Tytuł wpisu w pamiętniku odchudzania:
[58.] LIMIT PRZEKROCZONY

I co ja ma ze sobą zrobić? Zabić to za mało...Przekroczyłam limit o jakieś 200 kalorii, bo jakoś nie mogłam odpuścić sobie paluszków. No, przecież takie samotne w tym barku były...one i procenty. Jakże mogłam je tam pozostawić. Lepiej im będzie w mym żołądku z jeziorkiem w towarzystwie arbuza, nektarynki i serka wiejskiego. Jakaż ja jestem wspaniałomyślna...

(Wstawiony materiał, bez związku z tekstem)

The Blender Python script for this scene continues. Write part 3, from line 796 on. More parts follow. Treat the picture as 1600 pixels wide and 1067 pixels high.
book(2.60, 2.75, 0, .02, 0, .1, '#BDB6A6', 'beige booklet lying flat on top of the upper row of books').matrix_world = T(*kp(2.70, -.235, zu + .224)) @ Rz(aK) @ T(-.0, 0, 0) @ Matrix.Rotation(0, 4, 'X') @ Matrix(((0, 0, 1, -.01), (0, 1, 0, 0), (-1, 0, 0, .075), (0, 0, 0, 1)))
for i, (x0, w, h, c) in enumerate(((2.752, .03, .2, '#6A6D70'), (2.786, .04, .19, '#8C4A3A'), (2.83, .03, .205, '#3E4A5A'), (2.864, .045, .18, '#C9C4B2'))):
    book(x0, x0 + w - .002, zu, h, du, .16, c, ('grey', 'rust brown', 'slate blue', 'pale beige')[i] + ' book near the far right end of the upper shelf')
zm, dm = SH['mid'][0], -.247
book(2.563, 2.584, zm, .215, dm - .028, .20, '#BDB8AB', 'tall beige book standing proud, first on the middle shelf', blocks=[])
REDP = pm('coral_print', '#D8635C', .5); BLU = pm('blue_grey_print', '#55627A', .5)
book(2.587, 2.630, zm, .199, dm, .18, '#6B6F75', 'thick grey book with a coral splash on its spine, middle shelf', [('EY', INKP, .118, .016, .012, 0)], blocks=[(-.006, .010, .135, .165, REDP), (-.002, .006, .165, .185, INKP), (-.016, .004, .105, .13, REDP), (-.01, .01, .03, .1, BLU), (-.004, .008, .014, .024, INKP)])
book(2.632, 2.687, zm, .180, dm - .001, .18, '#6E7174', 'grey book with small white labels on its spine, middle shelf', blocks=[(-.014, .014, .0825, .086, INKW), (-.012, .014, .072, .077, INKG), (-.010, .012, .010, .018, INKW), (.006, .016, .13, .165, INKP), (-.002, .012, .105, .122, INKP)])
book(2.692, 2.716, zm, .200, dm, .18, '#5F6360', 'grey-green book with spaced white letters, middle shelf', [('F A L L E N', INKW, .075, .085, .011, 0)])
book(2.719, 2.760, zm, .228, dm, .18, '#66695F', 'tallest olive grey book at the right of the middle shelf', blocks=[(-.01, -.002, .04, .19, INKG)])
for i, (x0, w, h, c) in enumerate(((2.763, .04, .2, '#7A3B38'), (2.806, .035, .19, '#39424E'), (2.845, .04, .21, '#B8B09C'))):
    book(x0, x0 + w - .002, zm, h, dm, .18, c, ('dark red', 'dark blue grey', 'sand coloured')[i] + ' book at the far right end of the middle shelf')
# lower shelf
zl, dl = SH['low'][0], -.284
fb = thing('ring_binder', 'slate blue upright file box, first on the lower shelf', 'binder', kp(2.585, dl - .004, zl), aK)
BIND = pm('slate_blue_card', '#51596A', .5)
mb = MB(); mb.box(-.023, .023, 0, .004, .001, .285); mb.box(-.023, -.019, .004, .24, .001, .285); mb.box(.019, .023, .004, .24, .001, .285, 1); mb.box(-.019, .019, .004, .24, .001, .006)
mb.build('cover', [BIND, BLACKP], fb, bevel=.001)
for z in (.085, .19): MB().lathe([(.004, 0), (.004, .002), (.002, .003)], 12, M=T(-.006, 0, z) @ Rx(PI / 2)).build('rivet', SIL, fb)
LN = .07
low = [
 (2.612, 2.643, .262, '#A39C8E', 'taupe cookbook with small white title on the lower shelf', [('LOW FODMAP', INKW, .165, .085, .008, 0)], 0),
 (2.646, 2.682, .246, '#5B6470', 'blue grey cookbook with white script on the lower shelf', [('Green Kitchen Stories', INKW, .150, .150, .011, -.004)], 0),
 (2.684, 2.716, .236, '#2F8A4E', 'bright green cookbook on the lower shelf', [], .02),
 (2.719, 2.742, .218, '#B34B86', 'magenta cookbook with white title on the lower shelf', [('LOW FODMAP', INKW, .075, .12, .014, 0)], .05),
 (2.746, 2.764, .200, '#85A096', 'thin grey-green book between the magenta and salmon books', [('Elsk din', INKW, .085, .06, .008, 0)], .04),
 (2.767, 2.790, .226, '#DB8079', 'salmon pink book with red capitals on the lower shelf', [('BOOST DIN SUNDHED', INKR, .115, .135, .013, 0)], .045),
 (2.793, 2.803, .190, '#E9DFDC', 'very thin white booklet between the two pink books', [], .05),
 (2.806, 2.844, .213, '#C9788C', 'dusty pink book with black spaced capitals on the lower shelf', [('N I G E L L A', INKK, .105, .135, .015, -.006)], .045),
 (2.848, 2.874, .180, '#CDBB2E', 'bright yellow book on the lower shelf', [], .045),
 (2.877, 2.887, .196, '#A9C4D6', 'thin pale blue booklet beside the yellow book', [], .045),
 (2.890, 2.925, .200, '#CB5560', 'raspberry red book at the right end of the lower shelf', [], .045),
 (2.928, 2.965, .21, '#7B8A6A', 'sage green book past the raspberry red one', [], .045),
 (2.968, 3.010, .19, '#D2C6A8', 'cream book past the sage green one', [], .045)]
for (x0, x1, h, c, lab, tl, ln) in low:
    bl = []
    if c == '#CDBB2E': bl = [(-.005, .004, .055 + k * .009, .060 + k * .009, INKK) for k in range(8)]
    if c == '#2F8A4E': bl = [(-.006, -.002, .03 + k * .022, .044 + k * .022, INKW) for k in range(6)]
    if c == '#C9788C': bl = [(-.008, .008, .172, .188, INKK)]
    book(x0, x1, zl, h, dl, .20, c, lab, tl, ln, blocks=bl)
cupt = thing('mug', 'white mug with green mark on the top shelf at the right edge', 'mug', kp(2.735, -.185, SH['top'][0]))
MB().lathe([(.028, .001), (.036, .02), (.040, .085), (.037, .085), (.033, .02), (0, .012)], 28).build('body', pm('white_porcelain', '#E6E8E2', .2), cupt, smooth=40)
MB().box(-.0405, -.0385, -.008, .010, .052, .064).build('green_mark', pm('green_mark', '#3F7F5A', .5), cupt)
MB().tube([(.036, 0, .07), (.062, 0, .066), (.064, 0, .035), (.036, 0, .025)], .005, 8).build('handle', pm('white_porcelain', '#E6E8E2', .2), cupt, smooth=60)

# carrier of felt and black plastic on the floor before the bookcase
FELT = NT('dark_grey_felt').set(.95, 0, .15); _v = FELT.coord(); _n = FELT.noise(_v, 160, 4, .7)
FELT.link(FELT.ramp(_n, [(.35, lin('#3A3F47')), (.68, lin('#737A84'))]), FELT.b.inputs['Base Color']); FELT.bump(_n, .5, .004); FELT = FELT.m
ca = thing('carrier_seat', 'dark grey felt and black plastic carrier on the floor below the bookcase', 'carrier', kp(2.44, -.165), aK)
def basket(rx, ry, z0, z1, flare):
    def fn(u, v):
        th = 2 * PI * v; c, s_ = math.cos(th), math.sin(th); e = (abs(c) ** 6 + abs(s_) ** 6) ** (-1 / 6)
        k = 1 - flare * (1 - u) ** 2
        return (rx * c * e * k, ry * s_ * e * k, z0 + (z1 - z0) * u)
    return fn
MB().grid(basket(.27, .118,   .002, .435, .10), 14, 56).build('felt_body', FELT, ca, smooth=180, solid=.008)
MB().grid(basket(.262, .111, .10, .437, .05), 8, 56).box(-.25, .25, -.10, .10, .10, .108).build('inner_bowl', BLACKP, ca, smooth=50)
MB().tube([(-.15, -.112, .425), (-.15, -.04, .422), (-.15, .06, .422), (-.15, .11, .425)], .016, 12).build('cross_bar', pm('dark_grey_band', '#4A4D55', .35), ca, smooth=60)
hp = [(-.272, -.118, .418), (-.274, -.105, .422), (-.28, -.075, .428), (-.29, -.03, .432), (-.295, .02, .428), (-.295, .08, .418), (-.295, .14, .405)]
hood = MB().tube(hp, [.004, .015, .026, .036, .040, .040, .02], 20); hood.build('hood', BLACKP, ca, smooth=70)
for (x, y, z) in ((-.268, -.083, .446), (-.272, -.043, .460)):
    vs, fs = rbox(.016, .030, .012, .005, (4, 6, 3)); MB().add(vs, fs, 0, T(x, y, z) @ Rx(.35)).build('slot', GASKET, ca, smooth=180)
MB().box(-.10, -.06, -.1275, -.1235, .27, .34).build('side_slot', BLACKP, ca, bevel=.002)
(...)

A tak poza to jestem chodzącą stołówką dla komarów...mam ugryzienie na ugryzieniu. Nie mogłam się od nich odgonić, gdy skakałam sobie słodko w lasku niedaleko mego miejsca zamieszkania.

Dzisiejsza aktywność:
- a6w - dzień 17,
- 80 minutowy zestaw ćwiczeń,
- 1764 podskoków na skakance (tendencja zwyżkowa...acha, teraz zamiast kolana boli mnie nadgarstek. Hmm, od skakania?),
- zdecydowanie ponad dwugodzinny spacer.